Pressing My Luck

It was the simplest and most delicious of meals. A thick rockfish fillet anointed with olive oil and sprinkled with coarse-grain salt, fresh-ground pepper and dill and broiled long enough to brown both sides. Served with the fish were the first ears of Florida Silver Queen corn, boiled for only four minutes, plus thick slices of fresh tomatoes also treated with olive oil, salt and pepper and sprinkled with chopped basil.
    The dinner had taken a little over 20 minutes to prepare. The complete operation, however, involved many difficult hours. There’s an old saying to the effect that if you want to give the fish gods a chuckle, announce your plans.
    Foolishly I had proclaimed how good the bite would be on the opening day of the second rockfish season May 16 and just how readily I would procure large and tasty fillets for a springtime meal that very evening.
    When I peered out my window that Monday morning, I saw that opening day was going to be a washout as a drenching rain would fall all day. My plans were as sodden as my newly planted raspberry bushes, at that moment threatening to float down the driveway.
    My angling efforts during the latter weeks of the trophy rockfish season had resulted in lots of close calls. We had caught and had to release a surprising number of fat stripers up to 32 inches but landed few of the legal 35-inch minimum. I expected a superb bite when the minimum size fell to 20 inches.
    The day after the deluge dawned with great weather. But much to my surprise, the areas from above the Bay Bridge to below Hackett’s were pretty much rockfish desert. The thousands of marks I had seen on my finder in previous weeks were no longer there.
    Oh, there was a blip here or there. But the fish-rich scene painted by my angler sonar in early May was no longer there, though I searched from the Baltimore Light down south past Tolley’s Point. Questioning fellow anglers later that day confirmed my experience. There were lots and lots of long faces on the second day of the second season.
    The problem with stripers, an old waterman had confided, was that the rascals have tails. They can and will often be many miles away within a short time. As there was also no evidence of the gatherings of baitfish that had previously teemed in the mid-Bay, I could only surmise that right around opening day the baitfish had left with the stripers following.
    Still, I persevered. Jigging some areas and fishing cut bait in others, I worked for more than six hours to get a single bite.
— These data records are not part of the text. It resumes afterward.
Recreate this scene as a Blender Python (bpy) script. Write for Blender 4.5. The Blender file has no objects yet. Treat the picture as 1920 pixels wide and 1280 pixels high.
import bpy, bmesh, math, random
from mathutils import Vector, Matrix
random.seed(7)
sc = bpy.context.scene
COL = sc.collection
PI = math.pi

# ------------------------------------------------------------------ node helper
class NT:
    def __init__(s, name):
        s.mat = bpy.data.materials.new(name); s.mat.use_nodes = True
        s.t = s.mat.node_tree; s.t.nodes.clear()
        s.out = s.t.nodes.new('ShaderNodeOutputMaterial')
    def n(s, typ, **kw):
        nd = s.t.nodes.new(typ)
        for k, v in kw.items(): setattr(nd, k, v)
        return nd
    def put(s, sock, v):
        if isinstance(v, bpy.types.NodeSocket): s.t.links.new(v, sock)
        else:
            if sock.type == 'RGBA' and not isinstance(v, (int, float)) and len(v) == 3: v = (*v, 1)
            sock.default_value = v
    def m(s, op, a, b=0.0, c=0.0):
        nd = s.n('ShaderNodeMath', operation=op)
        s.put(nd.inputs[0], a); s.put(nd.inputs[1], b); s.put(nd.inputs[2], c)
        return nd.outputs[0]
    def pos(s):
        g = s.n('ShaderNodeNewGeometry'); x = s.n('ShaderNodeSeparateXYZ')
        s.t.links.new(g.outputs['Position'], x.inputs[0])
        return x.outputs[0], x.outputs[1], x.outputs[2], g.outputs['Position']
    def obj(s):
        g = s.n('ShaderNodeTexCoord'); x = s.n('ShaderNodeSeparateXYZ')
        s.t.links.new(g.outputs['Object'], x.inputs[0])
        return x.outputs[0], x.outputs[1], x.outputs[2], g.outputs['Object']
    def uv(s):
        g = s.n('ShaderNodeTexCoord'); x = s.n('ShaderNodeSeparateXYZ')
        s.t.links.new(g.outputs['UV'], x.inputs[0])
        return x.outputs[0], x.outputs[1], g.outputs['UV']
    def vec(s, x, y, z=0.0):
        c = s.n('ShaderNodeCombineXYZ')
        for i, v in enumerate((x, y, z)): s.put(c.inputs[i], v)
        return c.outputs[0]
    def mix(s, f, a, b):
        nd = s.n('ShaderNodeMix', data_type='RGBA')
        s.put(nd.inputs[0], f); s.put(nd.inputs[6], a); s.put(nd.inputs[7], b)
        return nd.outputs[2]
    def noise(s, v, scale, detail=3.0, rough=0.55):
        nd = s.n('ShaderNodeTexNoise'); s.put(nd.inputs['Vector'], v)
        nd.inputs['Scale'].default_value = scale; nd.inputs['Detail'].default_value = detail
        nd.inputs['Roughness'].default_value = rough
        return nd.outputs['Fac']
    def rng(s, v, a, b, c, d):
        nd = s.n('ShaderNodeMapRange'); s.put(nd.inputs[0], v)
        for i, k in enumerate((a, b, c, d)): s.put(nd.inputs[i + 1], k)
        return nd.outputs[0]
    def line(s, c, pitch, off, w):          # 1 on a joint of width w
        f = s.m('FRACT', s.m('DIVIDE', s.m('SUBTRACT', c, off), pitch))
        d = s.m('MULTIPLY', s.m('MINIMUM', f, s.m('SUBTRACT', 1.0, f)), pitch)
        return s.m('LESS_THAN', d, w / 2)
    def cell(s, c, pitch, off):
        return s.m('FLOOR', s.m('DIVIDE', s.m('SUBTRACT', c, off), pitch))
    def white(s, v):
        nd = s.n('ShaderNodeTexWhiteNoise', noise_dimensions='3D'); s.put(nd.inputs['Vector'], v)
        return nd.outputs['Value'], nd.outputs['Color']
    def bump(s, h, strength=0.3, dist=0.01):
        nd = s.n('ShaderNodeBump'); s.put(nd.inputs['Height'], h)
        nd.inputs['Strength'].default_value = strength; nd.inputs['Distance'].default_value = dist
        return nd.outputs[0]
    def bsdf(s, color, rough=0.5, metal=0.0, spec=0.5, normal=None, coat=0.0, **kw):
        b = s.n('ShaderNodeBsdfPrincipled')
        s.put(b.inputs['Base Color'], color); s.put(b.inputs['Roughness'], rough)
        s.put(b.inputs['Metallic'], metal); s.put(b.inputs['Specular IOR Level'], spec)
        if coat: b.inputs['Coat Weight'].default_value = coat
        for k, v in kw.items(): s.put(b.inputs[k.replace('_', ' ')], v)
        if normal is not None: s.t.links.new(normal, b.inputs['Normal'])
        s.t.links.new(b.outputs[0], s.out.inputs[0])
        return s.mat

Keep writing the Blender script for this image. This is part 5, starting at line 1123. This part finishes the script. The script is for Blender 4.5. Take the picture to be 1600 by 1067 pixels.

That lone 23-inch rockfish was it for the day.
    The meal my wife and I shared that evening was worth every moment it took to acquire it. There is nothing to compare to dining on a rockfish caught the same day.
    I managed to score some nice fish later in the week, though rockfish still have not returned in their previous plentitude. I am confident, however, that fishing will continue to improve — but not so confidant that I will tempt the fish gods again by flaunting my plans.